The Two Faces of Havana

The state institutions responsible for the hygiene and the beautification of the city give individualized attention to the touristic zones, such as the areas where the ruling elite lives. This is definitely a fact.

At the recent meeting of the Advice of Ministers, Raúl Castro said: “we have to develop […] we have the possibility to do it, in tourism, because every hotel that we finish is an open factory”. Therefore, since several years ago the Cuban government prioritizes investments in the tourism sector because it provides a great profit with its 3 million tourists in 2015, according to the Juventud Rebelde newspaper.

Havana / Roberto Rodríguez Cardona
Havana / Roberto Rodríguez Cardona

Cuba offers possibilities for tourism in almost all of its provinces and has more than 335 four and five star hotels.

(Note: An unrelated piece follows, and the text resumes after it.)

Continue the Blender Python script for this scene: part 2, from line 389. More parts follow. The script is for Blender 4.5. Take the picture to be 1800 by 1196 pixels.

However, the majority of travelers choose the tourist destination of Havana because Castro’s propaganda presents itself as a new Havana, emerging from the ruins and restored against of “the inexorable passing of years”. Therefore, sights of touristic interest are being promoted, like the Tropicana cabaret with its lavish shows, the historical center in Old Havana, declared World Heritage by UNESCO, the Floridita restaurant with its famous Hemingway’s daiquiri, and La Bodeguita del Medio with its mojito and its pleasant odors of seafood and roast pork.

It is not surprising then that many young people aspire to work in the tourism sector as it is the best paid. It offers also a special status, superior to the majority of workers. It is an open secret that a place in the touristic area is trading between 200 and 500 CUC. A young mechanical engineer, now a crowded hotel parking attendant, remembers when he worked in a shipping company he was rewarded with a diploma and a cheap motorcycle for a great innovation. At that time, the salary did not cover basic monthly expenses, but since he got his new job he lives better, and more importantly: he is within the industry and has possibilities to improve his economical situation even more.

Ignacio is an average kitchen technician, graduated in the Instituto Tecnológico José Martí. Before, when he used to work as a cook in a planning center of the Ministry of Education many times he had to bring his own condiments and to pinch the leftovers to sell to pig farmers. Since working in a tourist-oriented restaurant, he has a better salary, the supplies and ingredients necessary for cooking good food don’t miss and, always, he catch something to take home, which is not a minor detail in nowadays Cuba.

But we are talking about the other Havana, the virtual one that is offered to tourists. The true Havana is a city in darkness, of disrupted streets and sidewalks, flooded with sewage whose scent is confused with that of uncollected garbage dumps for several days. A Havana that does not receive necessary attention, with an aging population which roams the streets with shabby clothes, with meager pensions and appalled by rising food prices.

The capital of all Cubans, with close to half a million illegal inhabitants coming from other provinces, filled with neighborhoods in the style of shantytowns, unsanitary slums built with mostly waste materials, without running water or sewage. The real Havana, the ruined, the destroyed one, is inhabited by a tired people who little by little, very slowly, are losing fear.